When the input volume is too large, the former code will raise a memory error. If this is the case, computation can still be completed by setting the use_dask flag as True. Using dask as a backend, this allows computations to be carried out and written to disk without ever exceeding RAM. If the array is too large to read in as a numpy array, please use dask or dask_image. When you input a dask array, the use_dask flag will automatically be set to True. Also note that when the corrected image is expected to be bigger-than-RAM, the file should be saved as a zarr or hdf5, as we do not currently support big tiffs.
from dask_image.imread import imread
image = imread('path/to/image')
# save path as zarr or hdf5
save_path = 'path/to/which/to/save/corrected.zarr'
# obtain the corrected image
corrected = correct_image(image, coefficients, dark=dark, flat=flat, save_path=save_path)

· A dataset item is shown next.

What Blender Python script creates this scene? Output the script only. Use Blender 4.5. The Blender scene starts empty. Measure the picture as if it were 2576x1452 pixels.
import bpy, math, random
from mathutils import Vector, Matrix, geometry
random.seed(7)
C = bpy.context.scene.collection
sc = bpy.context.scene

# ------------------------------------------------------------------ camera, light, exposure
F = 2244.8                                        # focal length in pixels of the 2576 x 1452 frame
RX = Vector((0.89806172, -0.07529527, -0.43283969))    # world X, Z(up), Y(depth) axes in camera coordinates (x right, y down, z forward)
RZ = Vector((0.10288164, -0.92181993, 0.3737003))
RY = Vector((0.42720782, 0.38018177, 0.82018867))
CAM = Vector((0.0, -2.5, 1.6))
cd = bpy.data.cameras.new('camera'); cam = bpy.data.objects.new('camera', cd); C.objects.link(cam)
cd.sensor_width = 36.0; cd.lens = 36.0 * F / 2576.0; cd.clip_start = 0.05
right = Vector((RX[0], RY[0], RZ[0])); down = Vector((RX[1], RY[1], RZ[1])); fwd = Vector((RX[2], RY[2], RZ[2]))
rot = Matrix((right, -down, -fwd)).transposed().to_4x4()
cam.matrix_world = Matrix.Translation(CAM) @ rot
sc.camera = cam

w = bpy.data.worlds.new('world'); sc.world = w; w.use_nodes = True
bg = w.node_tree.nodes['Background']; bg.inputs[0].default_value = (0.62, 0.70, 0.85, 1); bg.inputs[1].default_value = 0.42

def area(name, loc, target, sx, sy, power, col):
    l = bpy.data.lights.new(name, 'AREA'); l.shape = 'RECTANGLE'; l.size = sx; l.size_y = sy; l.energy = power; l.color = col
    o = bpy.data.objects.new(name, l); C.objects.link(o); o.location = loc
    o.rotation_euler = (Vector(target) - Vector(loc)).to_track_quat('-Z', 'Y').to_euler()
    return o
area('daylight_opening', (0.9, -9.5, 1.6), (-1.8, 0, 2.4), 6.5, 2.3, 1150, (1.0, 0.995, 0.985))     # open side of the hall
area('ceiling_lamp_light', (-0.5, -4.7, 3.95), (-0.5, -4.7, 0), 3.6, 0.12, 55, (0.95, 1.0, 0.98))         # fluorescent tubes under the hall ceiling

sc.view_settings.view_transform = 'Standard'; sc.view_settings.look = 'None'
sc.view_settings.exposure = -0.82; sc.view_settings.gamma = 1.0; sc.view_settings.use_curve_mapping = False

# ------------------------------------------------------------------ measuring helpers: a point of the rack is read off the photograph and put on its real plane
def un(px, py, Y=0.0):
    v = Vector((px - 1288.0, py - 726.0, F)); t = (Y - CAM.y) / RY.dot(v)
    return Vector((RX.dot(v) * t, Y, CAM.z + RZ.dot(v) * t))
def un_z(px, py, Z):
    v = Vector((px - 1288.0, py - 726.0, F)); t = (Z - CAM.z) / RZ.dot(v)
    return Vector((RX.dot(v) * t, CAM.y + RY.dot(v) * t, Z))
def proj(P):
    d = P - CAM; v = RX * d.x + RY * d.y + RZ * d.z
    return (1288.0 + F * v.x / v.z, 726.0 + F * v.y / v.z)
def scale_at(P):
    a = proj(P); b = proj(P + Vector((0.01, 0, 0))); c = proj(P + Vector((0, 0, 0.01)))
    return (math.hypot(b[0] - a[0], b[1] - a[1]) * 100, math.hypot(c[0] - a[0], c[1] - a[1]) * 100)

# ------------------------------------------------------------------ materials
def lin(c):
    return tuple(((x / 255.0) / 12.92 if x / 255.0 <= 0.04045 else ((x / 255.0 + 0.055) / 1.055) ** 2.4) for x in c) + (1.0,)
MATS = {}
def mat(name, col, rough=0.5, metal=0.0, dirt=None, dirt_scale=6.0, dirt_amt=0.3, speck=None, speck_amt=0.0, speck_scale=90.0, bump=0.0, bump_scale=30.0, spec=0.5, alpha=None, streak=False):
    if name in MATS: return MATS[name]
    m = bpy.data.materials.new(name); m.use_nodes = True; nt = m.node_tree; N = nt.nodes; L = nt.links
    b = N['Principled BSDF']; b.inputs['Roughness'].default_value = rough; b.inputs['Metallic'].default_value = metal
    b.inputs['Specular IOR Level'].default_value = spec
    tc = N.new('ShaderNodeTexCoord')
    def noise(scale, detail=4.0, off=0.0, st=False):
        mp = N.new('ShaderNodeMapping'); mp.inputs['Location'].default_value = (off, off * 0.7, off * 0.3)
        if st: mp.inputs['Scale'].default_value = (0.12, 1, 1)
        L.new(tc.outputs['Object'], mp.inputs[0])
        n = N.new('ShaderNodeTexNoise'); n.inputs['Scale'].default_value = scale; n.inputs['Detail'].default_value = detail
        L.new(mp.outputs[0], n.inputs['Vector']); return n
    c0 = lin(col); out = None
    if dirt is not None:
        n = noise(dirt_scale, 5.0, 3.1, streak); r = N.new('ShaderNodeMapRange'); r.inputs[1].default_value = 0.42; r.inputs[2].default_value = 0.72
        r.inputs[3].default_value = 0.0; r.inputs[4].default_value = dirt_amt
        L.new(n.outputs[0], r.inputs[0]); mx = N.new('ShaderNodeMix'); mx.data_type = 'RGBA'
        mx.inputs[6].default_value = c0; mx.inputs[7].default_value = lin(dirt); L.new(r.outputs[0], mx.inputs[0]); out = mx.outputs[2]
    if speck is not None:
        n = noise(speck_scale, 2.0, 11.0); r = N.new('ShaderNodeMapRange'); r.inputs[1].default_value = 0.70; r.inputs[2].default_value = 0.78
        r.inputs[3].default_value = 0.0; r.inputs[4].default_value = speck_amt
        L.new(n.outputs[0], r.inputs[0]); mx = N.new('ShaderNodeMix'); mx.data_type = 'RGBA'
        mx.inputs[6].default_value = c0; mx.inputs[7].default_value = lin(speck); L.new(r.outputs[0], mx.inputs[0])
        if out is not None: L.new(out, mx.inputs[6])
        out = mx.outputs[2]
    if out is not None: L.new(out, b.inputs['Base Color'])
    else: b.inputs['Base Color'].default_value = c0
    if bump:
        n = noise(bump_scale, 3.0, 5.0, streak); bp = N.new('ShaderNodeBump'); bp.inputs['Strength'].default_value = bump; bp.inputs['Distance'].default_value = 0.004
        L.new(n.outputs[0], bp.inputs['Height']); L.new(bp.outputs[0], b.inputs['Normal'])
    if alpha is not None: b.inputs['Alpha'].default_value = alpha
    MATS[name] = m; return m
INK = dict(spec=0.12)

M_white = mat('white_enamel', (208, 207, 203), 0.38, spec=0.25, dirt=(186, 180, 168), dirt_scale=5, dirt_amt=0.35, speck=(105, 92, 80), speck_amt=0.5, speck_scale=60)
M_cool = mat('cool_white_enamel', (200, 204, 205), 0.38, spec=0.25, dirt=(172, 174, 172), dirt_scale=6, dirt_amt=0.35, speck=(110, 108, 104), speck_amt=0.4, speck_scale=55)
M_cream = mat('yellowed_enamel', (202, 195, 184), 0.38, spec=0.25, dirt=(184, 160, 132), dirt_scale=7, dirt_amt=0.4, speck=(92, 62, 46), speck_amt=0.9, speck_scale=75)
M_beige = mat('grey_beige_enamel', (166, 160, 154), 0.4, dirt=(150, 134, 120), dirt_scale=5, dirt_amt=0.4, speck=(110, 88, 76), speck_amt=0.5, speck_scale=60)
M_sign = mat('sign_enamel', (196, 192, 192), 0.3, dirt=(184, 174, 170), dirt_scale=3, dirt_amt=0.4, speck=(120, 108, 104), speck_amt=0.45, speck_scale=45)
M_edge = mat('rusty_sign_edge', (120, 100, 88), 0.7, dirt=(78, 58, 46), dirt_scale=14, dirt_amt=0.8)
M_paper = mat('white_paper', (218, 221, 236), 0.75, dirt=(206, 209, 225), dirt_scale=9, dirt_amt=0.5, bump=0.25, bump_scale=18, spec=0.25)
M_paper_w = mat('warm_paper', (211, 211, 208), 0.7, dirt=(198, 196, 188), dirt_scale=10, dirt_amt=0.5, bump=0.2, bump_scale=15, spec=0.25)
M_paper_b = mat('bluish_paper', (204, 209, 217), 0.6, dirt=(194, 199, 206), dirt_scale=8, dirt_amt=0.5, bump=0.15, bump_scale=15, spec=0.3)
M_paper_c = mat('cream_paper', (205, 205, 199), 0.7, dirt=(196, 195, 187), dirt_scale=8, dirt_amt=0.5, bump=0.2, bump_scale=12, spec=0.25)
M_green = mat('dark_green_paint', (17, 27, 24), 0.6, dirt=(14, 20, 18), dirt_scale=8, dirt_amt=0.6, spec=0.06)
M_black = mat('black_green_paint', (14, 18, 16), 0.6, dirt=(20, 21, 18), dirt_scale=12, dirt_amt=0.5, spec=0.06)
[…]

If you use this software, please cite the following:
Croton, L.C., Ruben, G., Morgan, K.S., Paganin, D.M. and Kitchen, M.J., 2019. Ring artifact suppression in X-ray computed tomography using a simple, pixel-wise response correction. Optics express, 27(10), pp.14231-14245. https://doi.org/10.1364/OE.27.014231
In preparation:
L.C.P. Croton, G. Ruben, K.S. Morgan, A.S. McGovern, and M.J. Kitchen, Detector calibration for CT ring artifact suppression with polychromatic X-ray sources, in prep
Community contributions are welcome! If you think of a way to imrpove efficiency or want to help us out with bugs, please reach out to us on the Issues page. Once you've done this, fork the repository and link the issue in your pull request. Contributions will be reviewed by the authors and will have to pass tests on GitHub Actions.